Spartacus

De un tiempo a esta parte, ‘Spartacus’ se ha convertido en un tema de conversación recurrente en la pandilla. Sucede algo parecido como con los Simpsons (ya saben, según la estadística, en todas las charlas termina apareciendo un símil a los amigos de Springfield: “es como aquel capítulo en el que Homer engorda”, “es como cuando Maggie mata al señor Burns”, “es como cuando Bart monta una guerra contra Nelson y terminan comiendo magdalenas”). En fin. No creo que exista nadie sobre la faz de la tierra que se atreva a defender ‘Espartaco: Sangre y Arena’ bajo criterios objetivos. Es cierto: hay violencia desmesurada, sexo patológico y blasfemias cacofónicas. Pero por alguna extraña razón, la serie de marras apasiona a la mitad basta, simple y primitiva de la humanidad: los hombres. Y sí, soy un hombre.

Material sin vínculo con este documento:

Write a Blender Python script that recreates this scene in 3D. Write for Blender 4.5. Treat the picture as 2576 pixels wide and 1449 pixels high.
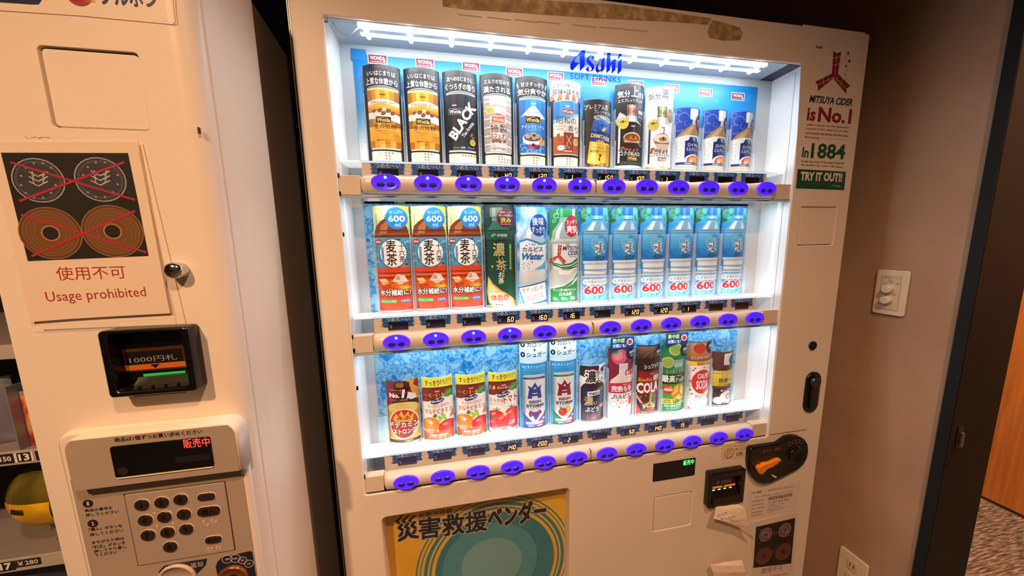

En serio, es superior a mis fuerzas. He de confesar que el primer capítulo me resultó una chorrada considerable que buscaba la comparación rápida con ‘300’ y ‘Gladiador’ -el parecido es evidente-. Después de ver el episodio decidí no seguir ni un solo minuto más de tal bazofia. Pero entonces comenzó el efecto ‘Jupiter’. A saber: uno, que se mueve en distintos ámbitos, tiene comprobado que los gustos nunca coinciden en todos los ambientes. Siempre hay diferencias. Sin embargo, pasaban las semanas y más gente, sin nada en común, me hablaban de la serie. Y siempre terminaban su exposición con un exabrupto que, admito, me enamoró: “Por la polla de Jupiter”.

Esa gente, por supuesto, eran hombres -más o menos barbudos-. El granito de arena lo terminó de poner un compañero de la redacción que, cargado de adrenalina, me decía: “El episodio cuatro, tío, llega al episodio cuatro”.

Miren ustedes gentes de bien. No lo vamos a negar. Señoras y señoritas, sí: ‘Spartacus’ nos gusta porque es burra, visceral e incorrecta. Encima, tiene una historia divertida, repleta de traiciones y juramentos de honor que implican la muerte de sus protagonistas. Esas cosas nos encantan, entendedlo.